HMS Dreadnought made every other warship on Earth obsolete the day it launched. King Edward VII christened the battleship on February 10, 1906, at Portsmouth, and the Royal Navy had built it in just fourteen months, a construction speed intended to shock rival navies as much as the ship’s revolutionary design. Dreadnought carried ten 12-inch guns in five turrets, all mounted on the centerline, giving it roughly twice the broadside firepower of any existing battleship. Its steam turbine engines made it the fastest battleship afloat. The ship was the brainchild of First Sea Lord Admiral John "Jackie" Fisher, who had been arguing for years that naval warfare was being transformed by advances in fire control, armor, and propulsion. Fisher believed that a battleship armed exclusively with heavy guns of the same caliber could deliver devastating salvos at ranges that made the mixed-caliber batteries of existing warships useless. He pushed the project through with extraordinary urgency, laying the keel on October 2, 1905, and completing sea trials by October 1906. Dreadnought’s design was so superior that it immediately divided the world’s navies into two categories: dreadnoughts and everything else. Every pre-dreadnought battleship, including the Royal Navy’s own massive fleet, was reclassified as second-line tonnage. This was Fisher’s calculated gamble: by resetting the naval arms race to zero, Britain could exploit its industrial and financial advantages to build more dreadnoughts faster than any rival. Germany, which had been building a fleet to challenge British supremacy, was forced to start over.
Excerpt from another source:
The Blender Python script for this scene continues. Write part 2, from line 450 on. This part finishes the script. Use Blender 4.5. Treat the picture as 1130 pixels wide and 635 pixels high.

The result was a naval arms race between Britain and Germany that consumed enormous national resources and contributed to the tensions that produced World War I. Germany laid down its first dreadnought-type battleship, Nassau, in 1907. By 1914, Britain had twenty-nine dreadnoughts and battlecruisers to Germany’s seventeen. The two fleets met once, at the Battle of Jutland in 1916, in the largest naval battle in history. Dreadnought itself missed the engagement, having been reassigned to coastal defense. The ship that reset naval warfare never fired its guns in anger against an enemy fleet.